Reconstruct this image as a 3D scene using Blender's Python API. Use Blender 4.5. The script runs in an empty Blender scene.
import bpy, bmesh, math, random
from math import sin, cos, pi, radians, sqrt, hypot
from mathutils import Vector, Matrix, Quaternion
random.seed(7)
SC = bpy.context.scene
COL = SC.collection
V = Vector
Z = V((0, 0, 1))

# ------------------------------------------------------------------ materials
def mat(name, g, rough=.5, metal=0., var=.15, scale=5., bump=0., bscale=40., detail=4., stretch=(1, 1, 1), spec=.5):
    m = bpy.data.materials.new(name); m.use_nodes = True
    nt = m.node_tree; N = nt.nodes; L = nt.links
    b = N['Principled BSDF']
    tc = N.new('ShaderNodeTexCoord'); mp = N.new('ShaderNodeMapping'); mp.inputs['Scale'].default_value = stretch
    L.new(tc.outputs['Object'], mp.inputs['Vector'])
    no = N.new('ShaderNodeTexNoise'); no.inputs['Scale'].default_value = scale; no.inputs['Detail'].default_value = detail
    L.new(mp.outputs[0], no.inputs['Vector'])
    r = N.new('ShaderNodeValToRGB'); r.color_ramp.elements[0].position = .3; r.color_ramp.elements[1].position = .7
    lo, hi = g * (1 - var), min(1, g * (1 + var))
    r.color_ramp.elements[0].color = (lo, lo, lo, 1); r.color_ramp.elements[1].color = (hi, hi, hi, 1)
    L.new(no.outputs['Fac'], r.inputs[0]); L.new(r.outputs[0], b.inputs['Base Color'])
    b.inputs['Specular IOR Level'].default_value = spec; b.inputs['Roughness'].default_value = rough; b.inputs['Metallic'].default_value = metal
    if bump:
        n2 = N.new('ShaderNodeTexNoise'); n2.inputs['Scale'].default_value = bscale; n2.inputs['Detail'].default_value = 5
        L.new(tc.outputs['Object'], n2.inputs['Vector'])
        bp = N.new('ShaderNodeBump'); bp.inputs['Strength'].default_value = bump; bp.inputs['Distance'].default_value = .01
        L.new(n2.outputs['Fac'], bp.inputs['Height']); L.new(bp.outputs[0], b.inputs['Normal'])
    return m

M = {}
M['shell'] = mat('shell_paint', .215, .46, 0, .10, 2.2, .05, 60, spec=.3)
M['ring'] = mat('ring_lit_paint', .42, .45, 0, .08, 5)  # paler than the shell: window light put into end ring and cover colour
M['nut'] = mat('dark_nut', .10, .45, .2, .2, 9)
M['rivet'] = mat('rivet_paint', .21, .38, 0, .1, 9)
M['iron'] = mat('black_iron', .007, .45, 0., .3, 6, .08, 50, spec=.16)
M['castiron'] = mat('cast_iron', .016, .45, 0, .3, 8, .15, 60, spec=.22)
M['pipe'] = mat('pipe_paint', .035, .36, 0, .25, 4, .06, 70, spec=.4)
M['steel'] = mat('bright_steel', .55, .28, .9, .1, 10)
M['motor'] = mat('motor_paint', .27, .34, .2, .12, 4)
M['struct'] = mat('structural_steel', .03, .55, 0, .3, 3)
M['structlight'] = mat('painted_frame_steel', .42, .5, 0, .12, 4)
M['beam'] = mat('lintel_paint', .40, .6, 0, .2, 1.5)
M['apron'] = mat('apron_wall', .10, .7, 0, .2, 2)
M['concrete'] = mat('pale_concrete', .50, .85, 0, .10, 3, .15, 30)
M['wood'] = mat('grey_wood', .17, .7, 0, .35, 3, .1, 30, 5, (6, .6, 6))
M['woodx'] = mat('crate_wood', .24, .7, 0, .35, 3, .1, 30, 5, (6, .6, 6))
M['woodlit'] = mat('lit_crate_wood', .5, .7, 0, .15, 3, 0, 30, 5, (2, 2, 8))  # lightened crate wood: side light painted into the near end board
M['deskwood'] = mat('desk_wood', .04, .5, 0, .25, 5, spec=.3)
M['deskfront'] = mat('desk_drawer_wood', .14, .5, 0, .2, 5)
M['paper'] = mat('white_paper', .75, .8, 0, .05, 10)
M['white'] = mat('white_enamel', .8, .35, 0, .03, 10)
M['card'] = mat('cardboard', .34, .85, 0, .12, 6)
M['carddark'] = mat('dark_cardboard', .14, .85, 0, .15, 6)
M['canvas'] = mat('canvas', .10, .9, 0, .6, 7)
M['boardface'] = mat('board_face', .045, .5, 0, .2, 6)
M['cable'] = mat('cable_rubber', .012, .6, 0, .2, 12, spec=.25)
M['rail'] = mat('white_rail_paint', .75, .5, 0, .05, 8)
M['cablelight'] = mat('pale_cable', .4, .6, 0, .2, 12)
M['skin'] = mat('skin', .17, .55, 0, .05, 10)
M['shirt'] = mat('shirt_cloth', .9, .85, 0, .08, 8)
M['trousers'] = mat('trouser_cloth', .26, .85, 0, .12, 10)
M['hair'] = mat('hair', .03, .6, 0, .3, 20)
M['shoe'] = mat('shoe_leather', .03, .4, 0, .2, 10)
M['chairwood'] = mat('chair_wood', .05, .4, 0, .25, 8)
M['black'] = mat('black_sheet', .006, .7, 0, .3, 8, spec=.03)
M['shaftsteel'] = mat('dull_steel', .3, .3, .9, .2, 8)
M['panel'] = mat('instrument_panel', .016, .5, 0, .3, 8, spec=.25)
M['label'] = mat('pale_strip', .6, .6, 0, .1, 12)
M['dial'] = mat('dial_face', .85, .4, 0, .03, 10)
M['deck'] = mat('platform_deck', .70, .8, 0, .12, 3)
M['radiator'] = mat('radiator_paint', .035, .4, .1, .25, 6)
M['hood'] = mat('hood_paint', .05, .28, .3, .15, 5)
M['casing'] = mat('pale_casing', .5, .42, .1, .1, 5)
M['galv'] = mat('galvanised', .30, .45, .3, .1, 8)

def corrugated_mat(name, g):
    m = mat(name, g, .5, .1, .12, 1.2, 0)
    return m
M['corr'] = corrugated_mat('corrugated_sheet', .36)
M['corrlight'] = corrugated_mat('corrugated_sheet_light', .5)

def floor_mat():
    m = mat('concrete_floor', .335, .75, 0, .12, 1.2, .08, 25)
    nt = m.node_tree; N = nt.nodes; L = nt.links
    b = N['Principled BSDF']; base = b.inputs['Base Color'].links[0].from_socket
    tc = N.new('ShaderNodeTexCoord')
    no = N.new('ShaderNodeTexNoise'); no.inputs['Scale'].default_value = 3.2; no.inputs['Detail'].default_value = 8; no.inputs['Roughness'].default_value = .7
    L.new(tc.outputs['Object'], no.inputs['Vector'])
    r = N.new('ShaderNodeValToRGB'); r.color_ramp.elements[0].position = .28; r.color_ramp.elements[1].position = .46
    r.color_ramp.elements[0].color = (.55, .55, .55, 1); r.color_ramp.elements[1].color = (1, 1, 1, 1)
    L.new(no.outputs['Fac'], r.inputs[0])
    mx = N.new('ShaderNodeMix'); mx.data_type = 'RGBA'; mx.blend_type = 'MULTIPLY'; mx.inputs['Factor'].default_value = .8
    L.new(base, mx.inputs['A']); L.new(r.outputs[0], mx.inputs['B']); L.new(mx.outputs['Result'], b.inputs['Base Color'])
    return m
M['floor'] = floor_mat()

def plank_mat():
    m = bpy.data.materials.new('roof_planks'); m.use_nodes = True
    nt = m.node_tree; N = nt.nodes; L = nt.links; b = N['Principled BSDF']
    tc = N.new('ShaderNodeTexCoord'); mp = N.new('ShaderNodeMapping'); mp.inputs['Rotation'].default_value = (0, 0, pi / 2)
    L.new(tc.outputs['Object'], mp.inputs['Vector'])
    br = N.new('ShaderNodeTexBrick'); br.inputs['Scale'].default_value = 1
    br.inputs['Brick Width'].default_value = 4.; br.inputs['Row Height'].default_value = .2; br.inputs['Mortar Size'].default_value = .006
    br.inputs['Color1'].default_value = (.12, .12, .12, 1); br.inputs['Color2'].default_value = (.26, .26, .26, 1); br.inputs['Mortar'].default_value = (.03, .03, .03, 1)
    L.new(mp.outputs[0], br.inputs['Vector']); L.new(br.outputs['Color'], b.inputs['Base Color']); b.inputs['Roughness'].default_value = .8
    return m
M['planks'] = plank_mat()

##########

WORK INSTRUCTIONS: Solely the line containing "0, .3, 8, spec=.25)", the line containing "M['corrlight'] = corrugated_mat('corrugated_sheet_light', .5)", and the lines between them are to be given again, exactly as written.

RESULT OF THIS TASK:
M['panel'] = mat('instrument_panel', .016, .5, 0, .3, 8, spec=.25)
M['label'] = mat('pale_strip', .6, .6, 0, .1, 12)
M['dial'] = mat('dial_face', .85, .4, 0, .03, 10)
M['deck'] = mat('platform_deck', .70, .8, 0, .12, 3)
M['radiator'] = mat('radiator_paint', .035, .4, .1, .25, 6)
M['hood'] = mat('hood_paint', .05, .28, .3, .15, 5)
M['casing'] = mat('pale_casing', .5, .42, .1, .1, 5)
M['galv'] = mat('galvanised', .30, .45, .3, .1, 8)

def corrugated_mat(name, g):
    m = mat(name, g, .5, .1, .12, 1.2, 0)
    return m
M['corr'] = corrugated_mat('corrugated_sheet', .36)
M['corrlight'] = corrugated_mat('corrugated_sheet_light', .5)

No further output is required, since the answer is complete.